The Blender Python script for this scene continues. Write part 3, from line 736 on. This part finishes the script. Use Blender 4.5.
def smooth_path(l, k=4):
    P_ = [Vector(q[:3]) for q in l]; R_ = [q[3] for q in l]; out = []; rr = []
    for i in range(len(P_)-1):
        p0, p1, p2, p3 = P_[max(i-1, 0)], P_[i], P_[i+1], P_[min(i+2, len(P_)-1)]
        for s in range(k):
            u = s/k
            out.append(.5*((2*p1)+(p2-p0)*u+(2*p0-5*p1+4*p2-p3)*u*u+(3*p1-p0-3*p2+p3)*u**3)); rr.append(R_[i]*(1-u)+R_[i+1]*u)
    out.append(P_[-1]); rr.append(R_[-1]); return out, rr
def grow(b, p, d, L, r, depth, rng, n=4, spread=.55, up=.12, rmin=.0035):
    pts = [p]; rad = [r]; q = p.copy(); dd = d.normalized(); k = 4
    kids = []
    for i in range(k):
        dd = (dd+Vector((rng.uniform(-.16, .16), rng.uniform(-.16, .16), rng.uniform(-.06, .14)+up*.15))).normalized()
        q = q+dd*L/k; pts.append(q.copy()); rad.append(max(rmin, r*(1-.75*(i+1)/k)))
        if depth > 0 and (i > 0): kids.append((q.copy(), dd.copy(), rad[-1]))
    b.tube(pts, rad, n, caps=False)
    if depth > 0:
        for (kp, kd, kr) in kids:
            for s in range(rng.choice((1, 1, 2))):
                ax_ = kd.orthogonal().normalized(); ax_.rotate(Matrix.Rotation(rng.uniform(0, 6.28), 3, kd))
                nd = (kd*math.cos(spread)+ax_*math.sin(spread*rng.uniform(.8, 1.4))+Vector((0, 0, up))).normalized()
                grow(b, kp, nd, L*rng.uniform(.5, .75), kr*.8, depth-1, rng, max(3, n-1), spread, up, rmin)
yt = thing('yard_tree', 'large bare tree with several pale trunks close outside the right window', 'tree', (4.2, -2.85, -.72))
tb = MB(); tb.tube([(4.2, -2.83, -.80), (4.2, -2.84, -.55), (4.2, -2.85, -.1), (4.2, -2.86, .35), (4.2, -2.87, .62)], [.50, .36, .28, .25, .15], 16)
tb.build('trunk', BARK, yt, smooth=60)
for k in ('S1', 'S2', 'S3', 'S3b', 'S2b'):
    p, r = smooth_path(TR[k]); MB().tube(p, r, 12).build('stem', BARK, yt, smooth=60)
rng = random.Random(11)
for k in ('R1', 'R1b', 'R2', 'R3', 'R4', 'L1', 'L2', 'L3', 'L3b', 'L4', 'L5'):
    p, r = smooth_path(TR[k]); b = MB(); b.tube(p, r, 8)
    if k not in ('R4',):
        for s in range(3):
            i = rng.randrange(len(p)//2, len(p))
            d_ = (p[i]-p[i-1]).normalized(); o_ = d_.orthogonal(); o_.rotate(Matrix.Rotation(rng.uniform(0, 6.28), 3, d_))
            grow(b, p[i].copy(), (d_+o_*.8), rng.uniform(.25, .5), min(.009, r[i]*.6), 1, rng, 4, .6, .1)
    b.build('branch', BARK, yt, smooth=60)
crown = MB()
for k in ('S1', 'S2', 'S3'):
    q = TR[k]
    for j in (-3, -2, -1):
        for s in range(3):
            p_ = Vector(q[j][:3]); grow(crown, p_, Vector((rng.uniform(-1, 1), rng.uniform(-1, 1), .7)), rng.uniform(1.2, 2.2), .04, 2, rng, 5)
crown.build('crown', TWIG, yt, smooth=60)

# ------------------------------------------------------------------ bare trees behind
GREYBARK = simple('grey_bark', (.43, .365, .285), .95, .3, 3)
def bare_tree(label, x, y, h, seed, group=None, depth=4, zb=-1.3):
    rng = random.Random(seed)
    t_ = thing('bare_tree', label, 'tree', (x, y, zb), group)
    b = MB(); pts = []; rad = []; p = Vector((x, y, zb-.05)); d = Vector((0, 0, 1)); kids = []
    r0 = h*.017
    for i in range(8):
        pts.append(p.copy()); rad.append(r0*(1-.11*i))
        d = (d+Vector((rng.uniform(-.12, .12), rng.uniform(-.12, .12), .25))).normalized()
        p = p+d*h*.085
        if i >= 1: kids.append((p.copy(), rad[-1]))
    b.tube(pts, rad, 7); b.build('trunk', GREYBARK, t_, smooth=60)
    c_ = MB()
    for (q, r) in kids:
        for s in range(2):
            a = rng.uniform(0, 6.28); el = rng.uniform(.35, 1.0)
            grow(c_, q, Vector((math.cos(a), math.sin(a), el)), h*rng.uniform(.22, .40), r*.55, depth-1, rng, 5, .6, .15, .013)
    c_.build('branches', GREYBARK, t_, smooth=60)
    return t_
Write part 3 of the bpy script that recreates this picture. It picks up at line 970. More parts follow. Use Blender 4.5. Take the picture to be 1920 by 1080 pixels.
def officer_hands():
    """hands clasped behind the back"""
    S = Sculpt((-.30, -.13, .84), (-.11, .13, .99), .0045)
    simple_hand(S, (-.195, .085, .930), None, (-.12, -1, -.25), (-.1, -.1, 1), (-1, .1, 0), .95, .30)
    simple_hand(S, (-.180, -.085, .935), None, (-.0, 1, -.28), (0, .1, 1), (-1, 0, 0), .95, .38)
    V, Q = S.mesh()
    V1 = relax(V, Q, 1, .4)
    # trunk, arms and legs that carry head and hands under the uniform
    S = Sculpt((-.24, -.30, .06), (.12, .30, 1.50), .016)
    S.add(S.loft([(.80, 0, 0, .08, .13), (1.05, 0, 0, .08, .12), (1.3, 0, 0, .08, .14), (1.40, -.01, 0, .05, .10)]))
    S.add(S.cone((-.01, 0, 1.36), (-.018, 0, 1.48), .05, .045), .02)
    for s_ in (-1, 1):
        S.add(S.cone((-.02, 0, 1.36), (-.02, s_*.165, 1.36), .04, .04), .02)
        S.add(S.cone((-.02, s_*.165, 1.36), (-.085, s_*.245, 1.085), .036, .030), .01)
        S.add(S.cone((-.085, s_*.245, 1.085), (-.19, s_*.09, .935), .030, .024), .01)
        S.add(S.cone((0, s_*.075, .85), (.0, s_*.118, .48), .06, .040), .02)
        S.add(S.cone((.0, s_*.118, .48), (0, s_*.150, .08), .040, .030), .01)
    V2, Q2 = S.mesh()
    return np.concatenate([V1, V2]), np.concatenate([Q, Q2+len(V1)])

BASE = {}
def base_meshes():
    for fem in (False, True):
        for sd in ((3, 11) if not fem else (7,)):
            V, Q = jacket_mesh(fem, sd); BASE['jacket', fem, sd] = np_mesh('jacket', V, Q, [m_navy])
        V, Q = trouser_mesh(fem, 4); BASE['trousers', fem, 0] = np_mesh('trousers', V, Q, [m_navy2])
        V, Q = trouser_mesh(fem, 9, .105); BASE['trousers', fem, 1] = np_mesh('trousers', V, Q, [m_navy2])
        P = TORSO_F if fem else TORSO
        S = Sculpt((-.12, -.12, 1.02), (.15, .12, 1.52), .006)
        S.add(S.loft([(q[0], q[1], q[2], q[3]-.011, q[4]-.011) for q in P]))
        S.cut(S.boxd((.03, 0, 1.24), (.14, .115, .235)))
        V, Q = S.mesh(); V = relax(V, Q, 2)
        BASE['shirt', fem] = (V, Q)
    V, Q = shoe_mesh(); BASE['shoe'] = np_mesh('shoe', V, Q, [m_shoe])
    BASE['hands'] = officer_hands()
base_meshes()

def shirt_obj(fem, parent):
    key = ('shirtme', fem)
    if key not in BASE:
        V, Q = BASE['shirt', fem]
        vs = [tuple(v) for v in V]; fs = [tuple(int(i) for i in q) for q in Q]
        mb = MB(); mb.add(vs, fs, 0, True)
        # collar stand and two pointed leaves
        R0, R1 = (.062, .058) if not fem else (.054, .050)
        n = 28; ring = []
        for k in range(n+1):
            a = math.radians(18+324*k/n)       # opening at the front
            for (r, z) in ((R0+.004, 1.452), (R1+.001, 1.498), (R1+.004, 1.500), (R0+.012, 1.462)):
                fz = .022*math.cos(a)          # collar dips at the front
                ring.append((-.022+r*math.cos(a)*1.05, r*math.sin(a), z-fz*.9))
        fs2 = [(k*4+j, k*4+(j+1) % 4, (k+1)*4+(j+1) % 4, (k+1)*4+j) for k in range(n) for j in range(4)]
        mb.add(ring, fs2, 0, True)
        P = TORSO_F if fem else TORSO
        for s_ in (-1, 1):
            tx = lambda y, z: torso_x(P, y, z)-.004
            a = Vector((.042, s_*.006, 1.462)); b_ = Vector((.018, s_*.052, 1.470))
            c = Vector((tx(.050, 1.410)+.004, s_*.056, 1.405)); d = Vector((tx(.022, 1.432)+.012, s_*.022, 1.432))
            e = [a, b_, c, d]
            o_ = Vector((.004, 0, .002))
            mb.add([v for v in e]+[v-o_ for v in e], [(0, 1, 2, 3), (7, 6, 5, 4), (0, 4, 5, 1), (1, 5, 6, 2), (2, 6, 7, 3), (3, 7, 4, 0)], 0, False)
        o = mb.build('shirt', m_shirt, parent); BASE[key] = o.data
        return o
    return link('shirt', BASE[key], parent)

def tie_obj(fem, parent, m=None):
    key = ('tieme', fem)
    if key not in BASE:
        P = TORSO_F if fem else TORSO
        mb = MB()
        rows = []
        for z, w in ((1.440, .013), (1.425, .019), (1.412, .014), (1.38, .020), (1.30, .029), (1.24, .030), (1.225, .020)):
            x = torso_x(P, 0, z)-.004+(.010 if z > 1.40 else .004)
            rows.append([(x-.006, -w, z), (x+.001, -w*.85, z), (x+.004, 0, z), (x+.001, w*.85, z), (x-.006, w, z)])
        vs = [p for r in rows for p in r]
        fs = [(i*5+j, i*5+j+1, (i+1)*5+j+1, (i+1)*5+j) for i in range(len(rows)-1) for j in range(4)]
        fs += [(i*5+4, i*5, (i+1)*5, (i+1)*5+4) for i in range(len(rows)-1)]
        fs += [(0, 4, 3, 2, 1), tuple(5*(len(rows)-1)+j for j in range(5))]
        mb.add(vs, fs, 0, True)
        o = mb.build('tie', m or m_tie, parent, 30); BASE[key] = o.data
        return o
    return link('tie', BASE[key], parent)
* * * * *
- **EXERCISE**: Your answer should be one number: how many lines of the listing include the word "that".

- **WRITTEN SOLUTION**: 2